Overall fit and finish of the components were better and more consistent once Whitestone partnered with EVS. The availability of UV printing at EVS’s New Jersey facility allowed for accuracy that is difficult to achieve with silk screen printing, and the powder coat application was infinitely more consistent than what had been provided previously by overseas manufacturers. The result was a product that looked and functioned exactly as Whitestone had intended. 

The Conclusion

The entire experience was just as we’d hoped,” says Dave. “Less hassle, lower stress, great quality. And best of all, I get to go to sleep at night knowing I’m doing business with a local company that employs people in my community. We can all use a reminder at times that we’re in this together and it’s up to us to make the change we’d like to see. We are looking forward to working with EVS Metal on many more projects in the future!”

Says Brent, “It was a pleasure working with Dave on this project.

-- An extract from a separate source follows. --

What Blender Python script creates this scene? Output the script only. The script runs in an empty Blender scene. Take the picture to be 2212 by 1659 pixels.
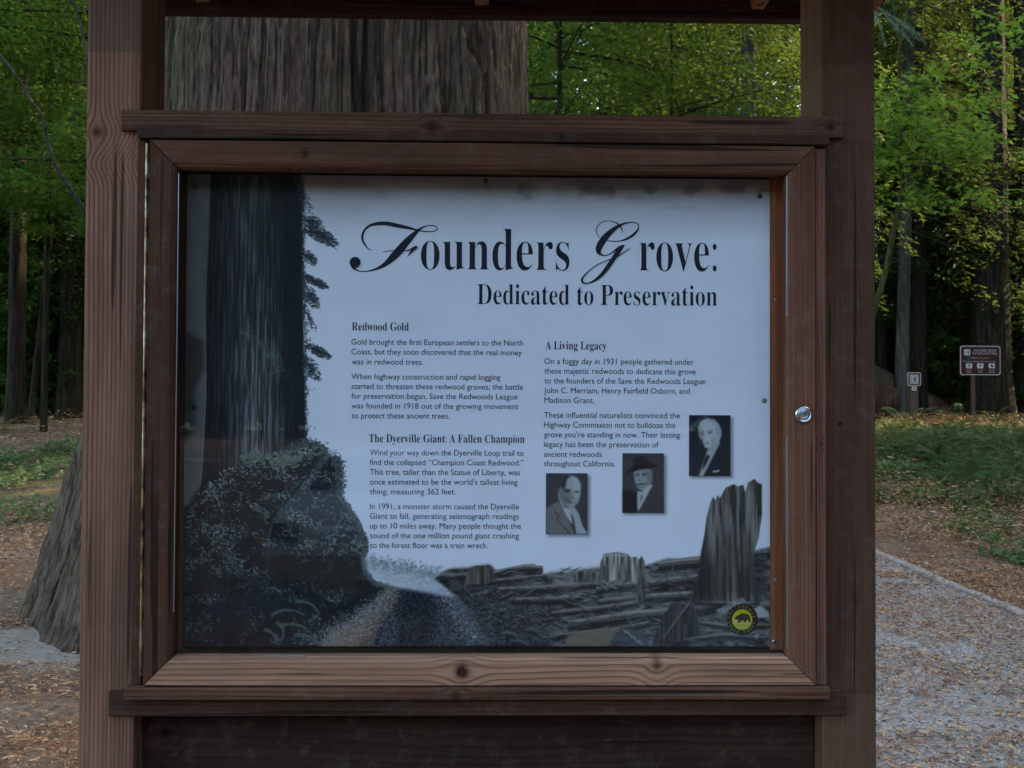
import bpy, bmesh, math, random
import numpy as np
from mathutils import Matrix, Vector
sc = bpy.context.scene
COL = sc.collection
rad = math.radians
# ------------------------------------------------------------------ camera, sky, sun, exposure
CAM = Vector((0.0, -2.3, 1.5)); FPX = 2150.0
RM = Matrix.Rotation(rad(-1.2), 3, 'Z') @ Matrix.Rotation(rad(90 + 1.15), 3, 'X') @ Matrix.Rotation(rad(0.28), 3, 'Z')
cd = bpy.data.cameras.new('camera'); cam = bpy.data.objects.new('camera', cd); COL.objects.link(cam)
cam.matrix_world = Matrix.Translation(CAM) @ RM.to_4x4()
cd.sensor_width = 36; cd.lens = 36 * FPX / 2212; cd.clip_end = 800; cd.clip_start = 0.05
cd.dof.use_dof = True; cd.dof.focus_distance = 2.32; cd.dof.aperture_fstop = 14.0
sc.camera = cam
SUN_EL, SUN_AZ = 30.0, 68.0          # low sun through the trees on the right (azimuth from +y towards +x)
w = bpy.data.worlds.new('World'); sc.world = w; w.use_nodes = True
nt = w.node_tree; bg = nt.nodes['Background']
sky = nt.nodes.new('ShaderNodeTexSky'); sky.sky_type = 'NISHITA'; sky.sun_disc = False
sky.sun_elevation = rad(SUN_EL); sky.sun_rotation = rad(SUN_AZ); sky.dust_density = 2.0; sky.ozone_density = 1.6
nt.links.new(sky.outputs[0], bg.inputs[0]); bg.inputs[1].default_value = 0.15
sd = bpy.data.lights.new('sun', 'SUN'); sd.energy = 2.0; sd.angle = rad(0.5); sd.color = (1.0, 0.82, 0.58)
sun = bpy.data.objects.new('sun', sd); COL.objects.link(sun)
sdir = Vector((math.sin(rad(SUN_AZ)) * math.cos(rad(SUN_EL)), math.cos(rad(SUN_AZ)) * math.cos(rad(SUN_EL)), math.sin(rad(SUN_EL))))
sun.rotation_euler = sdir.to_track_quat('Z', 'Y').to_euler(); sun.location = (0, 0, 40)
sc.view_settings.view_transform = 'Standard'; sc.view_settings.look = 'None'
sc.view_settings.gamma = 1.0; sc.view_settings.use_curve_mapping = False
sc.view_settings.exposure = 2.8
sc.view_settings.use_white_balance = True; sc.view_settings.white_balance_temperature = 7500; sc.view_settings.white_balance_tint = 4
sc.cycles.max_bounces = 8; sc.cycles.transparent_max_bounces = 12
sc.cycles.diffuse_bounces = 3; sc.cycles.transmission_bounces = 3; sc.cycles.glossy_bounces = 3

def ray(u, v):
    return RM @ Vector(((u - 1106) / FPX, -(v - 829.5) / FPX, -1.0))
def at(u, v, y=0.0):
    """point of the photograph (2212 px wide) brought to the vertical plane at depth y"""
    d = ray(u, v); t = (y - CAM.y) / d.y
    return CAM + d * t
# ------------------------------------------------------------------ numpy helpers
def rng(s): return np.random.default_rng(s)
_TAB = rng(7).random((256, 256))
def vnoise(x, y, seed=0):
    x = np.asarray(x, float) + seed * 17.31; y = np.asarray(y, float) + seed * 5.77
    xi = np.floor(x).astype(int); yi = np.floor(y).astype(int); fx = x - xi; fy = y - yi
    fx = fx * fx * (3 - 2 * fx); fy = fy * fy * (3 - 2 * fy)
    a = _TAB[xi & 255, yi & 255]; b = _TAB[(xi + 1) & 255, yi & 255]; c = _TAB[xi & 255, (yi + 1) & 255]; d = _TAB[(xi + 1) & 255, (yi + 1) & 255]
    return (a * (1 - fx) + b * fx) * (1 - fy) + (c * (1 - fx) + d * fx) * fy
def fbm(x, y, seed=0, octv=4):
    s = 0; a = .5
    for i in range(octv):
        s = s + a * vnoise(x, y, seed + i * 3); x = x * 2.03; y = y * 2.03; a *= .5
    return s / (1 - .5 ** octv)
def sm(t): t = np.clip(t, 0, 1); return t * t * (3 - 2 * t)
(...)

He is as passionate about his products as he is about manufacturing them in the United States. This is a refreshing viewpoint and we were happy to help him achieve his goals. We look forward to a continued and expanded relationship with Whitestone Audio.” 

“Our business is about relationships and a commitment to our customers,” he continues. “We feel if we can help them solve their challenges and achieve their goals, our own successes as a sheet metal solutions provider will naturally follow.”